Lasciamo da parte gli appelli ideologici rivolti al principale 'attore' della stagione del San Carlo, il pubblico, come si leggono nell'appello della sua sovrintendente, Rosanna Purchia, prima a bagnomaria anche per l'opposizione del sindaco della città, presidente del teatro napoletano, e poi rimessa in corsa dal ministero di Nastasi - che la volle come commissaria per la sovrintendenza, all'epoca del suo commissariamento per deficit del teatro, quando mise anche, creandolo appositamente, la sua mogliettina a capo del neonato Museo del Teatro, ben stipendiata, come si conviene alla mogliettina di un direttore generale; ora ha lasciato l'incarico - e veniamo alla stagione che abbiamo letto appena qualche istante fa.
Se dobbiamo proprio dire, fra la stagione sinfonica del teatro San Carlo e quella dell'Opera di Roma - uno non ha direttore artistico e l'altro ne ha ben due - non c'è proprio paragone, quella del teatro napoletano è di gran lunga migliore, e vi compaiono direttori davvero prestigiosi, non quelli 'per finta' che il sovrintendente Fuortes si ostina a definire pur essi prestigiosi.
Anche la stagione d'opera, ricca di molti titoli, fra i quali anche quelli relativi alle celebrazioni di Paisiello non è male, c'è repertorio, grande repertorio ed anche titoli meno noti o meno frequentati. Ed anche nella buca d'orchestra presenze eccellenti, a cominciare da Mehta, Luisi e Steinberg (che ne dirige più d'una d'opera: sarà forse il prossimo direttore musicale?) a Santi, Zukerman, a Ferro ad Oren- rispunta anche Cristian Badea, ma dove l'hanno ripescato?; e, per non lasciarci sfuggire il boccone più prelibato, c'è anche Chiara Muti - si alliscia la figlia per avere il papà, che però ha detto che fino a quando ci sono gli attuali vertici al San Carlo, non mette più piede, mentre sua figlia, invece... - che debutta nella regia di un capolavoro mozartiano - 'Le nozze di Figaro', con la direzione di Ferro.
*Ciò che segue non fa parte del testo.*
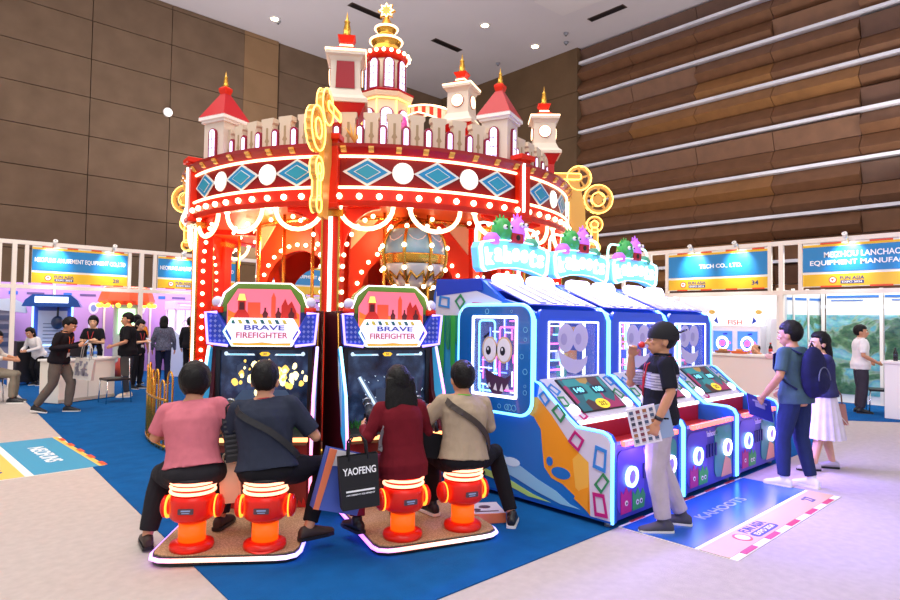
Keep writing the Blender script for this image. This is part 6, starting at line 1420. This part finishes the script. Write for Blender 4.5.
def lanyard(F, col='#b8282c'):
    m = MB(Matrix.Scale(F.k, 4)); a = F.spine(.47); c = F.spine(.14)+F.fw*.135
    for sx in (-1, 1): m.tube([a+F.rt*sx*.05-F.fw*.06, a+F.rt*sx*.07+up_(F, .01), F.spine(.40)+F.rt*sx*.06+F.fw*.12, F.spine(.28)+F.rt*sx*.03+F.fw*.135, c], .007, 6)
    m.build('lanyard', mat('lanyard'+col, col, 0.7), F.t); m = MB(Matrix.Scale(F.k, 4)); m.prism(rrect(.08, .11, .008), c-F.up*.06+F.fw*.005, F.rt, F.up, .004); m.build('badge', white, F.t)
def up_(F, d): return F.up*d
def held(F, key): return F.t.matrix_basis @ (F.J[key]*F.k)
# ======== seated players
SEAT = 0.078+0.50
def seated(label, O, A, x, y, H, **kw):
    p = mloc(O, A, x, y, 0); return person(label, p, math.degrees(A)+90, H, **kw)
dk_tr = cloth('charcoal', '#2a282c'); blk = cloth('black', '#1b1a1e'); navyc = cloth('navy', '#2e3342')
sandal = mat('sandal_brown', '#3a2a22', 0.6)
zp = 0.078
f1 = seated('person in a pink T-shirt with bushy black hair on the leftmost hydrant stool', O1, A1, -.25, .17, 1.70, hair='shag', vox=.0085, build=1.06,
    pose=dict(pel=(0, 0, .60), lean=13, side=-7, curl=14, hp=14, LK=(-.30, .28, .50), LA=(-.36, .20, .10), RK=(.12, .40, .55), RA=(.10, .36, .17), LE=(-.30, .12, .80), LW=(-.12, .42, .84), RE=(.27, .16, .79), RW=(.14, .46, .88), LT=25, RT=-10),
    top=dict(mat=cloth('pink', '#c9707c'), loose=.022, hem=.02, fold=.009, sl=.85), bottom=dict(mat=dk_tr, w=1.15), shoes=dict(mat=sandal, sole=black, high=False))
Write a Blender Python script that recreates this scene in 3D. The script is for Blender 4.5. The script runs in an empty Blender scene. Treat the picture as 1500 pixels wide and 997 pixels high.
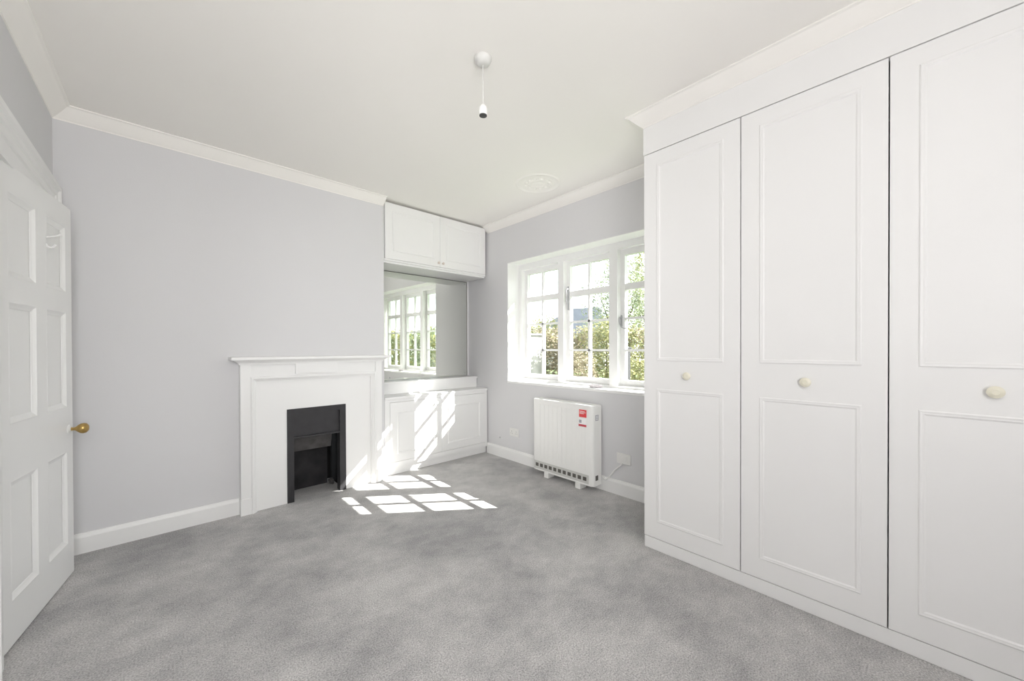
import bpy, bmesh, math, random
from mathutils import Vector, Matrix
random.seed(7)
C = bpy.context.scene.collection
sc = bpy.context.scene
PI = math.pi

# ---------------------------------------------------------------- camera, world, sun, exposure
CH = 1.22
TH, PITCH, ROLL, FPX, CY = 0.7338, -0.0060, -0.0030, 560.35, 512.99
cam = bpy.data.cameras.new('camera')
camo = bpy.data.objects.new('camera', cam)
C.objects.link(camo)
sc.camera = camo
cam.sensor_fit = 'HORIZONTAL'
cam.sensor_width = 36.0
cam.lens = FPX / 1500 * 36.0
cam.shift_y = (CY - 498.5) / 1500
cam.clip_start = 0.02
cam.clip_end = 300
c_, s_ = math.cos(TH), math.sin(TH)
Bm = Matrix(((c_, -s_, 0), (0, 0, -1), (s_, c_, 0)))
cp, sp = math.cos(PITCH), math.sin(PITCH)
Pm = Matrix(((1, 0, 0), (0, cp, sp), (0, -sp, cp)))
cr, sr = math.cos(ROLL), math.sin(ROLL)
Qm = Matrix(((cr, -sr, 0), (sr, cr, 0), (0, 0, 1)))
Rm = Qm @ Pm @ Bm                      # world -> (right, down, forward)
Rc = Matrix((Rm[0], -Rm[1], -Rm[2])).transposed()
camo.matrix_world = Matrix.Translation((0, 0, CH)) @ Rc.to_4x4()

world = bpy.data.worlds.new('sky')
sc.world = world
world.use_nodes = True
wn = world.node_tree
wn.nodes.clear()
wo = wn.nodes.new('ShaderNodeOutputWorld')
bg = wn.nodes.new('ShaderNodeBackground')
bg.inputs['Color'].default_value = (0.90, 0.95, 1.0, 1)
bg.inputs['Strength'].default_value = 3.8
wn.links.new(bg.outputs[0], wo.inputs[0])

SUN = Vector((-1.0, 0.722, -0.942)).normalized()
sl = bpy.data.lights.new('sun', 'SUN')
sl.energy = 26.0
sl.angle = math.radians(0.32)
sl.color = (1.0, 0.97, 0.92)
so = bpy.data.objects.new('sun', sl)
C.objects.link(so)
so.rotation_euler = SUN.to_track_quat('-Z', 'Y').to_euler()
so.location = (8, -4, 8)

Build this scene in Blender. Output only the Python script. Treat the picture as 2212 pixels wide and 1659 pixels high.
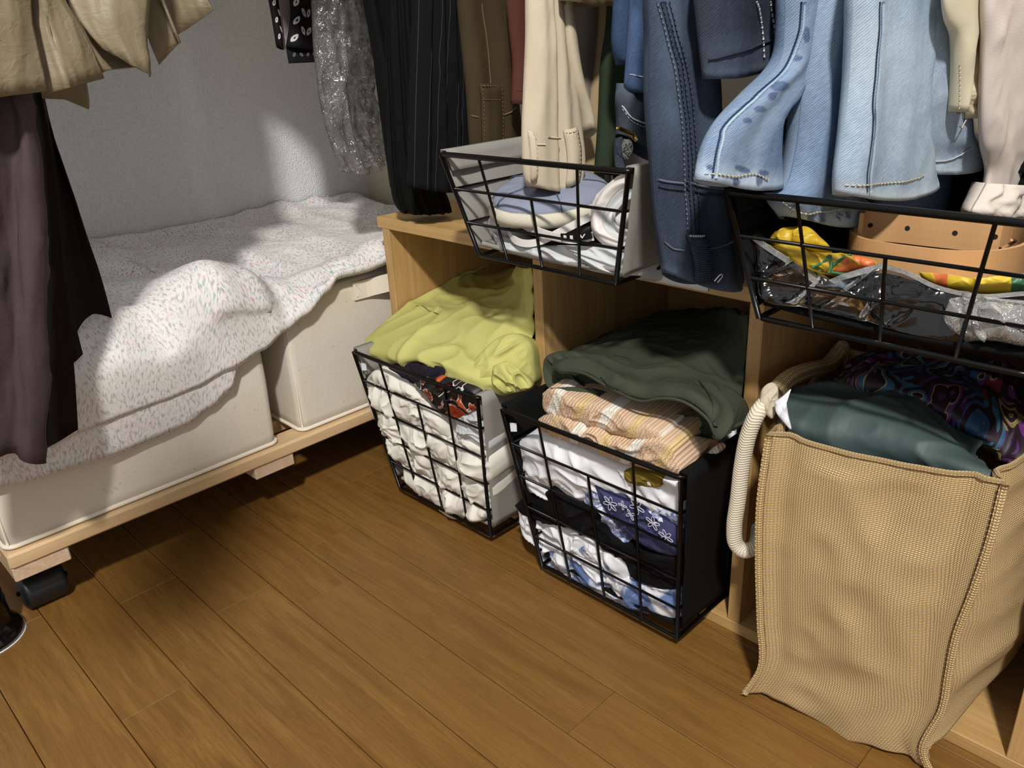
import bpy, bmesh, math, random
from mathutils import Vector, noise

for o in list(bpy.data.objects): bpy.data.objects.remove(o, do_unlink=True)
sc = bpy.context.scene
col = sc.collection
random.seed(7)

# ------------------------------------------------------------------ camera
W, H, F = 2212.0, 1659.0, 1753.584
RIGHT = Vector((0.70832162, 0.70434898, -0.04661538))
FWD = Vector((-0.66064291, 0.63820903, -0.39527229))
UP = Vector((-0.24865928, 0.31077603, 0.91738041))
CAM = Vector((0.37240762, -0.6818858, 0.63902902))
cd = bpy.data.cameras.new('camera'); cam = bpy.data.objects.new('camera', cd); col.objects.link(cam)
cd.sensor_width = 36.0; cd.lens = F / W * 36.0; cd.clip_start = 0.02
from mathutils import Matrix
cam.matrix_world = Matrix(((RIGHT.x, UP.x, -FWD.x, CAM.x), (RIGHT.y, UP.y, -FWD.y, CAM.y), (RIGHT.z, UP.z, -FWD.z, CAM.z), (0, 0, 0, 1)))
sc.camera = cam

# ------------------------------------------------------------------ world, lamp, exposure
w = bpy.data.worlds.new('world'); sc.world = w; w.use_nodes = True
w.node_tree.nodes['Background'].inputs[0].default_value = (0.97, 0.985, 1.0, 1)
w.node_tree.nodes['Background'].inputs[1].default_value = 0.52
ld = bpy.data.lights.new('ceiling_lamp_light', 'AREA'); ld.shape = 'DISK'; ld.size = 0.16
ld.energy = 72; ld.color = (1.0, 0.965, 0.91)
lamp = bpy.data.objects.new('ceiling_lamp_light', ld); col.objects.link(lamp)
lamp.location = (1.02, -1.36, 2.2)
lamp.rotation_euler = (Vector((-0.3, 0.0, 0.3)) - lamp.location).to_track_quat('-Z', 'Y').to_euler()
sc.view_settings.view_transform = 'Standard'; sc.view_settings.look = 'None'
sc.view_settings.exposure = 0.0; sc.view_settings.gamma = 1.0; sc.view_settings.use_curve_mapping = False

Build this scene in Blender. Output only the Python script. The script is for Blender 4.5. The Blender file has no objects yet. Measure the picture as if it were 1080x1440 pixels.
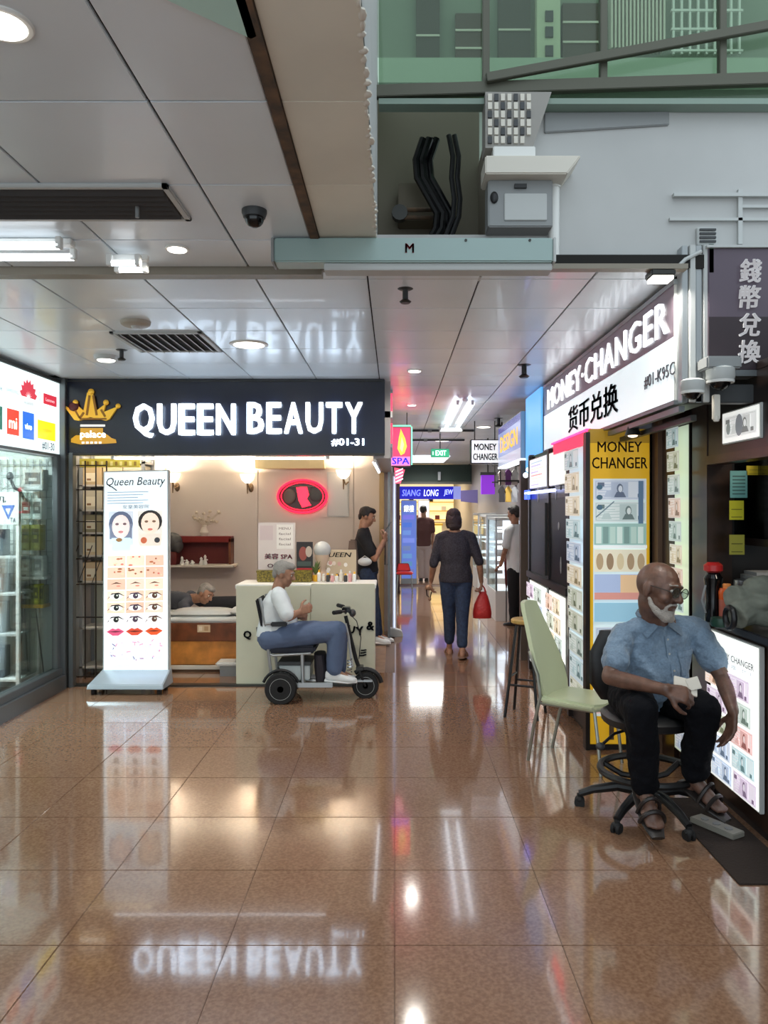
import bpy, bmesh, math, random
from mathutils import Vector, Matrix
from mathutils.bvhtree import BVHTree

SC = bpy.context.scene
COL = SC.collection
# ---------------------------------------------------------------- camera, world, exposure
H, F, CX, CY = 1.65, 1082.0, 555.0, 715.0
cam_d = bpy.data.cameras.new('camera')
cam = bpy.data.objects.new('camera', cam_d)
COL.objects.link(cam)
cam.location = (0, 0, H)
cam.rotation_euler = (math.pi / 2, 0, 0)
cam_d.sensor_fit = 'VERTICAL'
cam_d.sensor_height = 36.0
cam_d.lens = F / 1440 * 36.0
cam_d.shift_x = -15 / 1440
cam_d.shift_y = -5 / 1440
cam_d.clip_start = 0.05
SC.camera = cam
W = bpy.data.worlds.new('sky')
SC.world = W
W.use_nodes = True
bg = W.node_tree.nodes['Background']
bg.inputs[0].default_value = (0.80, 0.92, 1.0, 1)
bg.inputs[1].default_value = 1.5
vs = SC.view_settings
vs.view_transform = 'Standard'
vs.look = 'None'
vs.gamma = 1
vs.use_curve_mapping = False
vs.exposure = 0.1

# ---------------------------------------------------------------- helpers
RND = random.Random(11)
X, Y, Z = Vector((1, 0, 0)), Vector((0, 1, 0)), Vector((0, 0, 1))
V = Vector


def P(px, py, d):
    """a point of the room seen at (px, py) of the photograph at distance d"""
    return V(((px - CX) / F * d, d, H - (py - CY) / F * d))


def lin(c):
    c = c / 255.0
    return c / 12.92 if c <= 0.04045 else ((c + 0.055) / 1.055) ** 2.4


def C(r, g=None, b=None):
    if g is None:
        r, g, b = r
    return (lin(r), lin(g), lin(b), 1.0)


MATS = {}


def mat(name, rgb, rough=0.5, metal=0.0, emit=0.0, noise=None, bump=None, coat=0.0, spec=0.5, sheen=0.0):
    if name in MATS:
        return MATS[name]
    m = bpy.data.materials.new(name)
    m.use_nodes = True
    nt = m.node_tree
    b = nt.nodes['Principled BSDF']
    b.inputs['Base Color'].default_value = C(rgb)
    b.inputs['Roughness'].default_value = rough
    b.inputs['Metallic'].default_value = metal
    b.inputs['Coat Weight'].default_value = coat
    b.inputs['Specular IOR Level'].default_value = spec
    b.inputs['Sheen Weight'].default_value = sheen
    if emit:
        b.inputs['Emission Color'].default_value = C(rgb)
        b.inputs['Emission Strength'].default_value = emit
    tc = None
    if noise or bump:
        tc = nt.nodes.new('ShaderNodeTexCoord')
    if noise:
        sc, amt = noise[:2]
        rgb2 = noise[2] if len(noise) > 2 else tuple(max(0, v * (1 - amt)) for v in rgb)
        n = nt.nodes.new('ShaderNodeTexNoise')
        n.inputs['Scale'].default_value = sc
        n.inputs['Detail'].default_value = 6
        nt.links.new(tc.outputs['Object'], n.inputs['Vector'])
        r = nt.nodes.new('ShaderNodeValToRGB')
        r.color_ramp.elements[0].position = 0.35
        r.color_ramp.elements[0].color = C(rgb2)
        r.color_ramp.elements[1].position = 0.65
        r.color_ramp.elements[1].color = C(rgb)
        nt.links.new(n.outputs['Fac'], r.inputs['Fac'])
        nt.links.new(r.outputs['Color'], b.inputs['Base Color'])
    if bump:
        n = nt.nodes.new('ShaderNodeTexNoise')
        n.inputs['Scale'].default_value = bump[0]
        n.inputs['Detail'].default_value = 4
        nt.links.new(tc.outputs['Object'], n.inputs['Vector'])
        bp = nt.nodes.new('ShaderNodeBump')
        bp.inputs['Strength'].default_value = bump[1]
        bp.inputs['Distance'].default_value = bump[2] if len(bump) > 2 else 0.02
        nt.links.new(n.outputs['Fac'], bp.inputs['Height'])
        nt.links.new(bp.outputs['Normal'], b.inputs['Normal'])
    MATS[name] = m
    return m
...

E non manca anche balletto.
Tutto questo in un teatro che non ha direttore artistico come lo aveva fino alla fine dell'anno scorso, al cui fianco lavorava come capo della segreteria artistica, l'attuale segretario artistico ( detto 'direttore della programmazione) del teatro che è là dai tempi di Lanza Tomasi, di Panni e via dicendo, m. Francesco Andolfi, il quale ha inserito nella programmazione anche un pianista - che si dice osannato da Muti e candidato da Paolo Isotta alla sovrintendenza- per far capire che a Napoli non si nutre rancore con gli avversari, quando risultano vinti e sconfitti ( nella carica di sovrintendente, ovvio); stessa consolazione per un altro sconfitto, Filippo Zigante.
Insomma viene da pensare che non le prime donne ma i loro aiutanti siano in molti casi più utili e di più larghe vedute delle stesse primedonne alle quali la vulgata vuole affidata la direzione di un teatro. I quali aiutanti, c'è da scommettere, ne sanno molto di più - per lo meno hanno imparato tutto il necessario, stando al fianco delle stesse primedonne e lavorando sodo dietro le quinte.
Del resto i casi di Bologna e Roma, con due direttori artistici, tali o facenti funzione, come Sani ( nelle doppia veste di sovrintendenne e direttore artistico) e Battistelli, per i quali il grande melodramma non rappresenta certo il terreno nel quale essi si muovono con maggiori ed approfondite conoscenze, dimostrano come nell'un caso ( Bologna) il direttore sia più intraprendente in fatto di regia (toppando naturalmente, perchè vuole anche chiamare registi che sbalordiscano e basta o i suoi amici di sempre che sbalordiscano per la loro incapacità registica) meno sul repertorio, e meno ancora sui cast vocali; e nell'altro ( Roma), il sovrintendente debba mandar giù due direttori artistici, e ingoiare anche un festival - addirittura un festival - contemporaneo, per dare spazio a Battistelli, mantenendo anche Vlad per il melodramma, che è il massimo; e debba farneticare dicendo che se non apre al contemporaneo il teatro d'opera è morto. Tié!
A Napoli non c'è direttore artistico, c'è un buon 'segretario artistico' che ha un curriculum normale ma ricco soprattutto di attestazioni di stima in ogni posto in cui ha lavorato, che non si può dire faccia peggio di Bologna e Roma dove invece i direttori artistici ci sono, pur non essendo all'altezza di quanto richiesto da un teatro d'opera. E' così.